Although urban living and modern technology have increasingly fragmented and regimented our ways of knowing, and have distanced us dangerously from the natural world, there remains for me, especially within the physical and cultural environment of Newfoundland, not just echoes and reminders, but strong and daily encounters with a natural world both alive and untamed... and in the current context, still mysterious, misunderstood, and humbling.  The preoccupations of my work in recent years have been focussed upon finding ways to know, express and re-enchant that world ... to empower it once again as an acceptable source of knowledge and to find my own place within it.

Laying down the line beyond its source in Newfoundland, on Vancouver Island, in the ancient dry sea-bed of the Alberta Badlands, and in Japan, another island  fishing culture, seemed like a natural progression.

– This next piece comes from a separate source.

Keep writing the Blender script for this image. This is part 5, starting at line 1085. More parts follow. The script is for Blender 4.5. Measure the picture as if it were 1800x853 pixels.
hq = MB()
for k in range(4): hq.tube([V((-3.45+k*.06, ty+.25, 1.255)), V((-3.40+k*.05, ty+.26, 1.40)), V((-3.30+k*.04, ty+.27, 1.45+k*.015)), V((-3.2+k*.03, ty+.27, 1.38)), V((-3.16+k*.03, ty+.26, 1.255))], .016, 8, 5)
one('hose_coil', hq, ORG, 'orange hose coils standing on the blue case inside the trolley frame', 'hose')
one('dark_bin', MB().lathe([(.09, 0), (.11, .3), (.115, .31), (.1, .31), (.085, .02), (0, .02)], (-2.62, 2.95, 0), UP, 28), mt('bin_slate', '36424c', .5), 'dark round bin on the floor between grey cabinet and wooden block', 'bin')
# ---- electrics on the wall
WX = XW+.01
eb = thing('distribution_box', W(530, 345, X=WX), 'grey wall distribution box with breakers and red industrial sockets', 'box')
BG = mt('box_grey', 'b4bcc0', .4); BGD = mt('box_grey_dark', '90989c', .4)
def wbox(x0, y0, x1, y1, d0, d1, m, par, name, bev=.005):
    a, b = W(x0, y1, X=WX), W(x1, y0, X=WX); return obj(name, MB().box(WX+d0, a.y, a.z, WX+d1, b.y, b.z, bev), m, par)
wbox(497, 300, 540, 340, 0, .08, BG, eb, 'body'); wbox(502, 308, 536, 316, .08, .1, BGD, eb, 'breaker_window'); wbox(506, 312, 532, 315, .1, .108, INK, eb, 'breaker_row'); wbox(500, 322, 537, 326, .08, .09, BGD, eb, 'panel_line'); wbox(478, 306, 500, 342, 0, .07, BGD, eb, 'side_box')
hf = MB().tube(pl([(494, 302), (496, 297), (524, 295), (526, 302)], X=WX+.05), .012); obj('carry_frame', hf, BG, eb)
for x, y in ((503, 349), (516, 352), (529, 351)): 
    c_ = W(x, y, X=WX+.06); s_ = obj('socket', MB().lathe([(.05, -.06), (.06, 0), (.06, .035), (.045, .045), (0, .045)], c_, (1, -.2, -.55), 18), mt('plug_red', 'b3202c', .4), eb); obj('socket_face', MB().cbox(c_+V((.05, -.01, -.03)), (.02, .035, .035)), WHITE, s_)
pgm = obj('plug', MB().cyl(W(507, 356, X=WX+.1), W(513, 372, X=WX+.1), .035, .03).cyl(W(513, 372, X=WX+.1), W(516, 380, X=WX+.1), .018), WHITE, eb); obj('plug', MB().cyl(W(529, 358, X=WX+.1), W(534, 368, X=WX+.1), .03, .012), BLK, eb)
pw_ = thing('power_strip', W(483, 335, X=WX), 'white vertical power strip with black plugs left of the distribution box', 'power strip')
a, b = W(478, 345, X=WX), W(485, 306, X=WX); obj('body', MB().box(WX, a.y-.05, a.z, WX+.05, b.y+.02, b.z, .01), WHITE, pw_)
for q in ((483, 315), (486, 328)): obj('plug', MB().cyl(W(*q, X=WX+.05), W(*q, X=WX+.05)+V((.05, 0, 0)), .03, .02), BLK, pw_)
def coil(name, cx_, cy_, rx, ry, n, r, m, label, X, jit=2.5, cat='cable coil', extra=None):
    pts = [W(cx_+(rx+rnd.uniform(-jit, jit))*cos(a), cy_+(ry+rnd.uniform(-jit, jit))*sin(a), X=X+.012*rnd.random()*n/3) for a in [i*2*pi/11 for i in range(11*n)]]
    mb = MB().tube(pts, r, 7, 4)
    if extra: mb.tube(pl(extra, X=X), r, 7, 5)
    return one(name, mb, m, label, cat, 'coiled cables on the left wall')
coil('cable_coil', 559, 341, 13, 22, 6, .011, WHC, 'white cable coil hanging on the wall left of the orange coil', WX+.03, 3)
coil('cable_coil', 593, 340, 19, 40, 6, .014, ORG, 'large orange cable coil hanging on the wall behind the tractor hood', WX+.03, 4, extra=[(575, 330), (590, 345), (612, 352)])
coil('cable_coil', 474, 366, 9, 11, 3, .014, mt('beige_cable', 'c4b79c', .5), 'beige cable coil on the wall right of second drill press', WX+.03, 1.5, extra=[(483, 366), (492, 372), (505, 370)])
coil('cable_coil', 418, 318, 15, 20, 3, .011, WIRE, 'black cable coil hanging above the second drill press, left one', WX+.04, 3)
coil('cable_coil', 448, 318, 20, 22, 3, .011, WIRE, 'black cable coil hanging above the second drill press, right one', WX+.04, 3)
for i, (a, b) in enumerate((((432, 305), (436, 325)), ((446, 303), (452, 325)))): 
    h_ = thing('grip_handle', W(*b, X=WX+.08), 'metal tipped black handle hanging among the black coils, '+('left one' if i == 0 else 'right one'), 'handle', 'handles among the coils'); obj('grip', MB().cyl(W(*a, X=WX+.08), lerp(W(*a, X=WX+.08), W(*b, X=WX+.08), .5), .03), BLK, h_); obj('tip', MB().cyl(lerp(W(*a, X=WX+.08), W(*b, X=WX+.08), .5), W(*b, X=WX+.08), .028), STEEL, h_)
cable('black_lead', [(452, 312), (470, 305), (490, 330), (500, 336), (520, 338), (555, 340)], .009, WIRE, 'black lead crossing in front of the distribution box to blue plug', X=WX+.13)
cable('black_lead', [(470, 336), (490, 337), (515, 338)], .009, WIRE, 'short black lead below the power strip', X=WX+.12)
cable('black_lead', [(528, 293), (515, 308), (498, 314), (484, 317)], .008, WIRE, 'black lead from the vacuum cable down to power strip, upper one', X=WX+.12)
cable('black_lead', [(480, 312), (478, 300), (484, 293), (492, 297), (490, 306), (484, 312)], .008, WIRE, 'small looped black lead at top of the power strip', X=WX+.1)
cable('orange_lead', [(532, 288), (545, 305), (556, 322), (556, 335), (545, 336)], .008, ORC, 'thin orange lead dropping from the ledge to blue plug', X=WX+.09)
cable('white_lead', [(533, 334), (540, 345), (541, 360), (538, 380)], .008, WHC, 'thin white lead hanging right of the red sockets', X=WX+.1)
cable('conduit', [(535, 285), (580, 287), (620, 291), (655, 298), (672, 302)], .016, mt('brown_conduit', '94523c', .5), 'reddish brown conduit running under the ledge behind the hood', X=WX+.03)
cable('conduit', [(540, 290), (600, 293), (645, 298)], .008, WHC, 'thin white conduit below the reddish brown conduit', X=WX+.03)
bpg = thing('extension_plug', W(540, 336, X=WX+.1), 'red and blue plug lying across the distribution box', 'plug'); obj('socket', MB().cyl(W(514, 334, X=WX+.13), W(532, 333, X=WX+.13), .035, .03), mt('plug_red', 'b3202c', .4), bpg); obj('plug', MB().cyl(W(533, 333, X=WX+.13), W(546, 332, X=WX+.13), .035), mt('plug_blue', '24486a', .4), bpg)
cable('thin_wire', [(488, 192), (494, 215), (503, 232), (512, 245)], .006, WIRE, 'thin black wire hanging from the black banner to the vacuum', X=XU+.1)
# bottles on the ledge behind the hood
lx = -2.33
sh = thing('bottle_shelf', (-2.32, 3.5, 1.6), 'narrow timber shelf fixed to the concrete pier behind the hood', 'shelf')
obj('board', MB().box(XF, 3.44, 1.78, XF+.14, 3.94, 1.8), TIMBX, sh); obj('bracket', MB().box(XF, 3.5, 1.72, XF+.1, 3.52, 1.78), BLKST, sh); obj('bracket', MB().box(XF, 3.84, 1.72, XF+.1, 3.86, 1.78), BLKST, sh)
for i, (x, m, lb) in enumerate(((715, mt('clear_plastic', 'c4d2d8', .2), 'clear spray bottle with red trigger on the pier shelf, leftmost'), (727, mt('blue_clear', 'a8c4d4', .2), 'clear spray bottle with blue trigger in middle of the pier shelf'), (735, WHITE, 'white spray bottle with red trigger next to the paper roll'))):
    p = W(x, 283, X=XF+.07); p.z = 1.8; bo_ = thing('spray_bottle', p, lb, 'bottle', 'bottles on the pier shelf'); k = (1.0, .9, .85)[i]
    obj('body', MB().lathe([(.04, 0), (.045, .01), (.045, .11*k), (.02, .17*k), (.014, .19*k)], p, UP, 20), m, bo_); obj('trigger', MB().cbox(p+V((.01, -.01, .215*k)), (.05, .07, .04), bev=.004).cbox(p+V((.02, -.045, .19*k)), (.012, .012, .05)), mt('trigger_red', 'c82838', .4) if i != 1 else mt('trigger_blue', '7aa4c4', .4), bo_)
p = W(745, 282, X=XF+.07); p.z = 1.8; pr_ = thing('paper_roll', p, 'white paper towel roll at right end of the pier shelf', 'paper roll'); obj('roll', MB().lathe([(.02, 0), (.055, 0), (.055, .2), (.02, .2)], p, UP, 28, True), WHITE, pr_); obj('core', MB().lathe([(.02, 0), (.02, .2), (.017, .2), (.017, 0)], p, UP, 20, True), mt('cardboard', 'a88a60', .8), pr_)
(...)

It was an instinctive journey, an act of following the leading line...from the first sunrise to the last sunset, from wet to dry, from island to inland, from East to Farther East. 

The Coil is both an echo of my own female experience in the physical world, and an object building a history of its own.  The two-dimensional works which have emerged from the process are like entries in a diary ... like shorthand which encodes the experience without struggling to capture it or re-present it.  These 2-dimensional works, the Biographical Notes, are the location where the physical experience becomes symbolic, where the memory of the past interaction becomes the navigator of the next ... they are both tracks which reveal where the process has been, and maps which hint at where it might lead.